**SUPPLIED MATERIAL:**
□ □ □ □ □ □ □

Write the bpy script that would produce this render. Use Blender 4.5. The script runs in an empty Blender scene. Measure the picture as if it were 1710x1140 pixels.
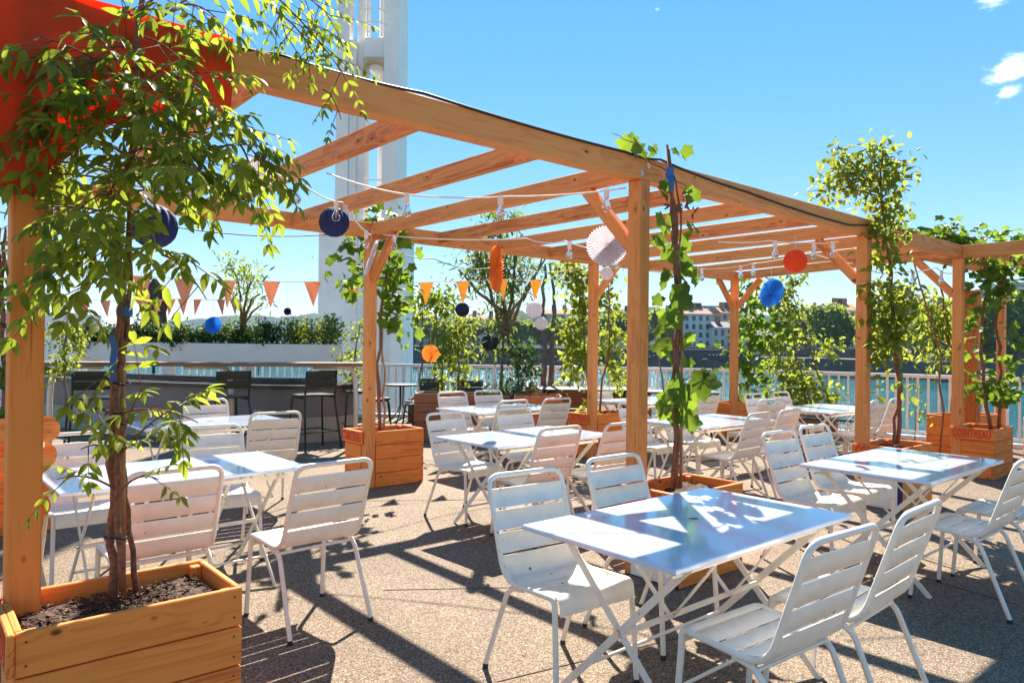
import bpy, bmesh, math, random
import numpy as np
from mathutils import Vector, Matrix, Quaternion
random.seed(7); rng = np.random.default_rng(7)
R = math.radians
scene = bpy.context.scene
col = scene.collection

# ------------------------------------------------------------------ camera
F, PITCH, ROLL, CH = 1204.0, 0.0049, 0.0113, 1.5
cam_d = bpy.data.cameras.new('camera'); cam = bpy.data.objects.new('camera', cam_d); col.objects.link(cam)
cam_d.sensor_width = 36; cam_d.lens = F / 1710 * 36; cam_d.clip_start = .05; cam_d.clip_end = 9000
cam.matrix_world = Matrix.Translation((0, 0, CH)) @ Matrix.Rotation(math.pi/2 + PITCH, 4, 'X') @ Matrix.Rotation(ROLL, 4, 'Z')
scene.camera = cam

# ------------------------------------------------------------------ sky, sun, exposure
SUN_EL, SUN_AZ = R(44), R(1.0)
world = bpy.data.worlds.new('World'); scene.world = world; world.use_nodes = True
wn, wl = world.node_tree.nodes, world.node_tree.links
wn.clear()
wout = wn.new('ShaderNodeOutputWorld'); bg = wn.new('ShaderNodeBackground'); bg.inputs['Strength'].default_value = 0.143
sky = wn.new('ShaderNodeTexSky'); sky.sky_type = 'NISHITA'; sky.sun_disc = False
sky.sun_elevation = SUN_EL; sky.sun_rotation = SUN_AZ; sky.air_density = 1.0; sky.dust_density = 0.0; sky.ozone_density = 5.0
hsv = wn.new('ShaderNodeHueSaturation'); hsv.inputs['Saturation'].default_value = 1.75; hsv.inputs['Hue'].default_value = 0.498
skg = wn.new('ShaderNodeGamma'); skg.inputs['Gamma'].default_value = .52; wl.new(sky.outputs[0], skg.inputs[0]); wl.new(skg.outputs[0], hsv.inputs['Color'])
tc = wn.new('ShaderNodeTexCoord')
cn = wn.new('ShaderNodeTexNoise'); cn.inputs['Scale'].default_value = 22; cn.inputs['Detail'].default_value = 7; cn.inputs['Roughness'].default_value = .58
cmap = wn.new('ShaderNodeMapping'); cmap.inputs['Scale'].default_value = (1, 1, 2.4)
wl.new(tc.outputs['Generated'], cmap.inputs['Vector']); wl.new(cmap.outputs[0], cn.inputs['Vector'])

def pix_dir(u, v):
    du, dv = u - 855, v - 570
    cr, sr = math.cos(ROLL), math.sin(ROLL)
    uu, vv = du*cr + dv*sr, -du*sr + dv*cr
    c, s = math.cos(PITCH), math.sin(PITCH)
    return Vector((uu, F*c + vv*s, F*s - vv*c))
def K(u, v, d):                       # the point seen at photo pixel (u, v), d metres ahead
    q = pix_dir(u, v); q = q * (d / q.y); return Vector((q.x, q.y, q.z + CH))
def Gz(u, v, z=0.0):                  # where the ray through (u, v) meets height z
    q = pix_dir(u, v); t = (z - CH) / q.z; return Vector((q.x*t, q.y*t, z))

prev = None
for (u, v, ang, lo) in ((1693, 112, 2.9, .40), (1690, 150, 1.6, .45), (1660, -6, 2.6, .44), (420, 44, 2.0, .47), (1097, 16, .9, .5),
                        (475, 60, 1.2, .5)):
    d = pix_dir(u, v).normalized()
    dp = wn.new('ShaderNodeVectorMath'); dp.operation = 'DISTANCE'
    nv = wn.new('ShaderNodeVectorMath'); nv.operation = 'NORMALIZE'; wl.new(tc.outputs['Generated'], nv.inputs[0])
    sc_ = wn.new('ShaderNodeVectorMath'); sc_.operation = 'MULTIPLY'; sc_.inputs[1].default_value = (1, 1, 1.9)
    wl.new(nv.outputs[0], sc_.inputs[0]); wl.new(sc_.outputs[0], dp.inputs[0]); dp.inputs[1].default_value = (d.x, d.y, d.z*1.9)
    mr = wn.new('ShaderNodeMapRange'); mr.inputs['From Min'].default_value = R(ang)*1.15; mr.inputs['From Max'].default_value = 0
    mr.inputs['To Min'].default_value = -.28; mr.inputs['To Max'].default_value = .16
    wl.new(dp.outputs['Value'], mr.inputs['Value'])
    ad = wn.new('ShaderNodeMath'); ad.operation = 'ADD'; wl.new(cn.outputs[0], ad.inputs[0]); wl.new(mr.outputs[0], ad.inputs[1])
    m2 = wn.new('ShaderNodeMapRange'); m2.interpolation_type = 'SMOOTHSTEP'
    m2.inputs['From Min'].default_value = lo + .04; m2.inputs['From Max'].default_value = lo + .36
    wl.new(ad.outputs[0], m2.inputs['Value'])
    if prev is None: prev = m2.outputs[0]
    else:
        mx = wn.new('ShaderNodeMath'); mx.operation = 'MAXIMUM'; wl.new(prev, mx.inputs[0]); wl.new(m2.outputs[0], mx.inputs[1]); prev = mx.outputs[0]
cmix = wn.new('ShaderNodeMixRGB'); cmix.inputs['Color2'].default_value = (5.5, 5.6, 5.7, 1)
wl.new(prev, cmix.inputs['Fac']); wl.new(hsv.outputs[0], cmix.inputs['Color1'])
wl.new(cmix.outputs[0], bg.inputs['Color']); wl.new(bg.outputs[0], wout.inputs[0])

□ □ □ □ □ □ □

**WHAT IS BEING ASKED:**
What is needed is an exact reproduction of the data, pictures excluded.

**WORKED SOLUTION:**
Write the bpy script that would produce this render. Use Blender 4.5. The script runs in an empty Blender scene. Measure the picture as if it were 1710x1140 pixels.
import bpy, bmesh, math, random
import numpy as np
from mathutils import Vector, Matrix, Quaternion
random.seed(7); rng = np.random.default_rng(7)
R = math.radians
scene = bpy.context.scene
col = scene.collection

# ------------------------------------------------------------------ camera
F, PITCH, ROLL, CH = 1204.0, 0.0049, 0.0113, 1.5
cam_d = bpy.data.cameras.new('camera'); cam = bpy.data.objects.new('camera', cam_d); col.objects.link(cam)
cam_d.sensor_width = 36; cam_d.lens = F / 1710 * 36; cam_d.clip_start = .05; cam_d.clip_end = 9000
cam.matrix_world = Matrix.Translation((0, 0, CH)) @ Matrix.Rotation(math.pi/2 + PITCH, 4, 'X') @ Matrix.Rotation(ROLL, 4, 'Z')
scene.camera = cam

# ------------------------------------------------------------------ sky, sun, exposure
SUN_EL, SUN_AZ = R(44), R(1.0)
world = bpy.data.worlds.new('World'); scene.world = world; world.use_nodes = True
wn, wl = world.node_tree.nodes, world.node_tree.links
wn.clear()
wout = wn.new('ShaderNodeOutputWorld'); bg = wn.new('ShaderNodeBackground'); bg.inputs['Strength'].default_value = 0.143
sky = wn.new('ShaderNodeTexSky'); sky.sky_type = 'NISHITA'; sky.sun_disc = False
sky.sun_elevation = SUN_EL; sky.sun_rotation = SUN_AZ; sky.air_density = 1.0; sky.dust_density = 0.0; sky.ozone_density = 5.0
hsv = wn.new('ShaderNodeHueSaturation'); hsv.inputs['Saturation'].default_value = 1.75; hsv.inputs['Hue'].default_value = 0.498
skg = wn.new('ShaderNodeGamma'); skg.inputs['Gamma'].default_value = .52; wl.new(sky.outputs[0], skg.inputs[0]); wl.new(skg.outputs[0], hsv.inputs['Color'])
tc = wn.new('ShaderNodeTexCoord')
cn = wn.new('ShaderNodeTexNoise'); cn.inputs['Scale'].default_value = 22; cn.inputs['Detail'].default_value = 7; cn.inputs['Roughness'].default_value = .58
cmap = wn.new('ShaderNodeMapping'); cmap.inputs['Scale'].default_value = (1, 1, 2.4)
wl.new(tc.outputs['Generated'], cmap.inputs['Vector']); wl.new(cmap.outputs[0], cn.inputs['Vector'])

def pix_dir(u, v):
    du, dv = u - 855, v - 570
    cr, sr = math.cos(ROLL), math.sin(ROLL)
    uu, vv = du*cr + dv*sr, -du*sr + dv*cr
    c, s = math.cos(PITCH), math.sin(PITCH)
    return Vector((uu, F*c + vv*s, F*s - vv*c))
def K(u, v, d):                       # the point seen at photo pixel (u, v), d metres ahead
    q = pix_dir(u, v); q = q * (d / q.y); return Vector((q.x, q.y, q.z + CH))
def Gz(u, v, z=0.0):                  # where the ray through (u, v) meets height z
    q = pix_dir(u, v); t = (z - CH) / q.z; return Vector((q.x*t, q.y*t, z))

prev = None
for (u, v, ang, lo) in ((1693, 112, 2.9, .40), (1690, 150, 1.6, .45), (1660, -6, 2.6, .44), (420, 44, 2.0, .47), (1097, 16, .9, .5),
                        (475, 60, 1.2, .5)):
    d = pix_dir(u, v).normalized()
    dp = wn.new('ShaderNodeVectorMath'); dp.operation = 'DISTANCE'
    nv = wn.new('ShaderNodeVectorMath'); nv.operation = 'NORMALIZE'; wl.new(tc.outputs['Generated'], nv.inputs[0])
    sc_ = wn.new('ShaderNodeVectorMath'); sc_.operation = 'MULTIPLY'; sc_.inputs[1].default_value = (1, 1, 1.9)
    wl.new(nv.outputs[0], sc_.inputs[0]); wl.new(sc_.outputs[0], dp.inputs[0]); dp.inputs[1].default_value = (d.x, d.y, d.z*1.9)
    mr = wn.new('ShaderNodeMapRange'); mr.inputs['From Min'].default_value = R(ang)*1.15; mr.inputs['From Max'].default_value = 0
    mr.inputs['To Min'].default_value = -.28; mr.inputs['To Max'].default_value = .16
    wl.new(dp.outputs['Value'], mr.inputs['Value'])
    ad = wn.new('ShaderNodeMath'); ad.operation = 'ADD'; wl.new(cn.outputs[0], ad.inputs[0]); wl.new(mr.outputs[0], ad.inputs[1])
    m2 = wn.new('ShaderNodeMapRange'); m2.interpolation_type = 'SMOOTHSTEP'
    m2.inputs['From Min'].default_value = lo + .04; m2.inputs['From Max'].default_value = lo + .36
    wl.new(ad.outputs[0], m2.inputs['Value'])
    if prev is None: prev = m2.outputs[0]
    else:
        mx = wn.new('ShaderNodeMath'); mx.operation = 'MAXIMUM'; wl.new(prev, mx.inputs[0]); wl.new(m2.outputs[0], mx.inputs[1]); prev = mx.outputs[0]
cmix = wn.new('ShaderNodeMixRGB'); cmix.inputs['Color2'].default_value = (5.5, 5.6, 5.7, 1)
wl.new(prev, cmix.inputs['Fac']); wl.new(hsv.outputs[0], cmix.inputs['Color1'])
wl.new(cmix.outputs[0], bg.inputs['Color']); wl.new(bg.outputs[0], wout.inputs[0])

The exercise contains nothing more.